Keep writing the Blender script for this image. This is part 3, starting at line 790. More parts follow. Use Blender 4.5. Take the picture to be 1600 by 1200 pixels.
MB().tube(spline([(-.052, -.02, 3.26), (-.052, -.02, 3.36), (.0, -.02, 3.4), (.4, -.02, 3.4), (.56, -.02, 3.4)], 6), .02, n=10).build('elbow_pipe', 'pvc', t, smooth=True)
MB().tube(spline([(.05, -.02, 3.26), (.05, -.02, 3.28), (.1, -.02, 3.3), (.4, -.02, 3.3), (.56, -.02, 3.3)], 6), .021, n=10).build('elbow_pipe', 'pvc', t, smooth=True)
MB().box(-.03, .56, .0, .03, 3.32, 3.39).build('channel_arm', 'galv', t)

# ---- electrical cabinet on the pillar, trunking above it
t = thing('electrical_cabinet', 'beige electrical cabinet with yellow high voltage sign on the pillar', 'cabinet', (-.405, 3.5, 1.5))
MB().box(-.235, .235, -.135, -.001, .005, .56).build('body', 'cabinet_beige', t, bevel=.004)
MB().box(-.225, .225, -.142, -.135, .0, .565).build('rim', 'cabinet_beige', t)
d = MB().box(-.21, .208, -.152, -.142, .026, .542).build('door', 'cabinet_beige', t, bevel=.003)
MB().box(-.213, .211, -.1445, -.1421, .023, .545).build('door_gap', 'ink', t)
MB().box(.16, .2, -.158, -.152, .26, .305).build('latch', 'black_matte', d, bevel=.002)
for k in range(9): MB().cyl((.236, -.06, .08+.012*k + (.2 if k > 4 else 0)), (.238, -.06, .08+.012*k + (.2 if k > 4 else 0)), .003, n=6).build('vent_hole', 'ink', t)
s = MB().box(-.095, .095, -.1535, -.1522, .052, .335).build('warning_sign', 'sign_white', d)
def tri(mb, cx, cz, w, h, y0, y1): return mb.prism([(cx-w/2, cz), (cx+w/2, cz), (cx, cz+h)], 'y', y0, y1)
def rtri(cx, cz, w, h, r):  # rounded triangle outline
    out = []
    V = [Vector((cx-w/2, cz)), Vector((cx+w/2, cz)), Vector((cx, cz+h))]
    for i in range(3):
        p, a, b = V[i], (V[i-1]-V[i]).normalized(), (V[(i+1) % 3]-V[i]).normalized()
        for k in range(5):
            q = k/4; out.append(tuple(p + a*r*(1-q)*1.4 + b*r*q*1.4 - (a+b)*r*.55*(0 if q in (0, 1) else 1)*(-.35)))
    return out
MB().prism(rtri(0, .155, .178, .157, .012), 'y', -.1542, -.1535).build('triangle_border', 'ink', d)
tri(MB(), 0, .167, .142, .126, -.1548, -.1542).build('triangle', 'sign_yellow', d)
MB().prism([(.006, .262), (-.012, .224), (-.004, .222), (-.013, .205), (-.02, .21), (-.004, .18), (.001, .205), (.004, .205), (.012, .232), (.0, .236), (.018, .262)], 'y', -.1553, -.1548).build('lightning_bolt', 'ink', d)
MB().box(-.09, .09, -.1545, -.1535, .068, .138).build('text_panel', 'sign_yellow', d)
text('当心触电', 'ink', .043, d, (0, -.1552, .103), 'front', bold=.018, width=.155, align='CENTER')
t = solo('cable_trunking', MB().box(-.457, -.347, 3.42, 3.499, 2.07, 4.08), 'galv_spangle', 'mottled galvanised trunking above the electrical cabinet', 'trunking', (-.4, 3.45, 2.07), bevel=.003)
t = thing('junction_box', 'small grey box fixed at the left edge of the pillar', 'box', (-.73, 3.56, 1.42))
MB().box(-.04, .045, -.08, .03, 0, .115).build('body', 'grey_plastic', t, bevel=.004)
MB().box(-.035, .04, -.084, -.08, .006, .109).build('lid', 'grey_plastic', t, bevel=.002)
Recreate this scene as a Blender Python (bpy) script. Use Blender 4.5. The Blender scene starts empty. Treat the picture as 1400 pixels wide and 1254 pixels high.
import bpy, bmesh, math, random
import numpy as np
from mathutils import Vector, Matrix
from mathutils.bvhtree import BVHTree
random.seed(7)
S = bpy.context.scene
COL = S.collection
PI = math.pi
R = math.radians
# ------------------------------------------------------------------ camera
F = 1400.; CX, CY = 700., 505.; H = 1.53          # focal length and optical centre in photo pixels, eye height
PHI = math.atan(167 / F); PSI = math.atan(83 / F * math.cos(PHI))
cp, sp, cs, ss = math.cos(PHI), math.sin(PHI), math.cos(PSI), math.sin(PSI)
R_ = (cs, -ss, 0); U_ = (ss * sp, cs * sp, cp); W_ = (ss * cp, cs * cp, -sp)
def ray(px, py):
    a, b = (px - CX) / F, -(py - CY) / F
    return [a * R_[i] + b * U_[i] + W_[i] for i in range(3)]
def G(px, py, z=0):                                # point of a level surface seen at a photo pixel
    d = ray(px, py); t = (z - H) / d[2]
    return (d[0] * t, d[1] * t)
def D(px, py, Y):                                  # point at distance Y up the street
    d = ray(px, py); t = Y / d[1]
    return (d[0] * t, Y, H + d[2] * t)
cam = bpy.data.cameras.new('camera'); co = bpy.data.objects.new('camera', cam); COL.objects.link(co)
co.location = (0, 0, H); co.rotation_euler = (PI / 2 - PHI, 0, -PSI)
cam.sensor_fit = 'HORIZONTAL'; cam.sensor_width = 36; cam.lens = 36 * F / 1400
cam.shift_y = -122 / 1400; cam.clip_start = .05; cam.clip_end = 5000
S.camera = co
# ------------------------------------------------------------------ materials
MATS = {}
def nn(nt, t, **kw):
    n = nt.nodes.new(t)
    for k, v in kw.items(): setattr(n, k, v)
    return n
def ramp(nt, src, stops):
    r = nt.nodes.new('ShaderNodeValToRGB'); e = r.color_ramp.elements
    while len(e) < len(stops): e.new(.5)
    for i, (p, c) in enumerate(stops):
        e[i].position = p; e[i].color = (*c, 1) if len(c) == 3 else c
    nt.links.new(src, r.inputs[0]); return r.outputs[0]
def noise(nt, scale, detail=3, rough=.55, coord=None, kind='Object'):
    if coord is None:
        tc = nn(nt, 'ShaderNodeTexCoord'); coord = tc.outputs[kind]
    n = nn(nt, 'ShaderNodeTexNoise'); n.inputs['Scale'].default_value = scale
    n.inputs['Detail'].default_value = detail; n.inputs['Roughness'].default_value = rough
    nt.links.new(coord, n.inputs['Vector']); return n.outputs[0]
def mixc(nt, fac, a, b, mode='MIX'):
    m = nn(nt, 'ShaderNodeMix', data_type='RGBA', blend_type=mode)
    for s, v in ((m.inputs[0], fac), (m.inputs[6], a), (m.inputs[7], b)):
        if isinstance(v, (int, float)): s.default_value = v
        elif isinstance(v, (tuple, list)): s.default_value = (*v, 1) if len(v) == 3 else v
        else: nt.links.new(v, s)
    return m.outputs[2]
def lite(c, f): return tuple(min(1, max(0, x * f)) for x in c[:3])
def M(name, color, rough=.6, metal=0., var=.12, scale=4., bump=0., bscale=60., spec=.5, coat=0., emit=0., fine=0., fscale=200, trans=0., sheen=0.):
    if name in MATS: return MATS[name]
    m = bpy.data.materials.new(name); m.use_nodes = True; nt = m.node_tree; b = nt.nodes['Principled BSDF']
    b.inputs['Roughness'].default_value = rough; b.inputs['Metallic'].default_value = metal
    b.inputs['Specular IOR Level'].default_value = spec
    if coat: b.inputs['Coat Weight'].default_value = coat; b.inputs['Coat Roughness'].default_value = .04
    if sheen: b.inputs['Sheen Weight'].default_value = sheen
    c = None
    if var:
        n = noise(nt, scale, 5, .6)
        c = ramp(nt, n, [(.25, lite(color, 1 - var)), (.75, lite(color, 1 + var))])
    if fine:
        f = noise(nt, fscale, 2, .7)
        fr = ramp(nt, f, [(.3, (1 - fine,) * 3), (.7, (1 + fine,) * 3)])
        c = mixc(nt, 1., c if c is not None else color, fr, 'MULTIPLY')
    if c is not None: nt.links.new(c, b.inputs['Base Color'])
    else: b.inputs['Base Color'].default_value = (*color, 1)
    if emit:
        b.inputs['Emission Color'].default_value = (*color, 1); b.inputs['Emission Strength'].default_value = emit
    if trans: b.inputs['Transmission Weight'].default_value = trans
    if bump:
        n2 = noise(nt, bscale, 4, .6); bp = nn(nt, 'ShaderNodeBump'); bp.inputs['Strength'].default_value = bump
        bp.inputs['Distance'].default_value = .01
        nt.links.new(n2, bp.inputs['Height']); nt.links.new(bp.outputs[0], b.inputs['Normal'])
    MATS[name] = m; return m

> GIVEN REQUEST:
Starting with the first line of the records, repeat every line up to and including the one containing "3.39).build('channel_arm', 'galv', t)", and nothing else.

> REPLY TO THE EXERCISE:
Keep writing the Blender script for this image. This is part 3, starting at line 790. More parts follow. Use Blender 4.5. Take the picture to be 1600 by 1200 pixels.
MB().tube(spline([(-.052, -.02, 3.26), (-.052, -.02, 3.36), (.0, -.02, 3.4), (.4, -.02, 3.4), (.56, -.02, 3.4)], 6), .02, n=10).build('elbow_pipe', 'pvc', t, smooth=True)
MB().tube(spline([(.05, -.02, 3.26), (.05, -.02, 3.28), (.1, -.02, 3.3), (.4, -.02, 3.3), (.56, -.02, 3.3)], 6), .021, n=10).build('elbow_pipe', 'pvc', t, smooth=True)
MB().box(-.03, .56, .0, .03, 3.32, 3.39).build('channel_arm', 'galv', t)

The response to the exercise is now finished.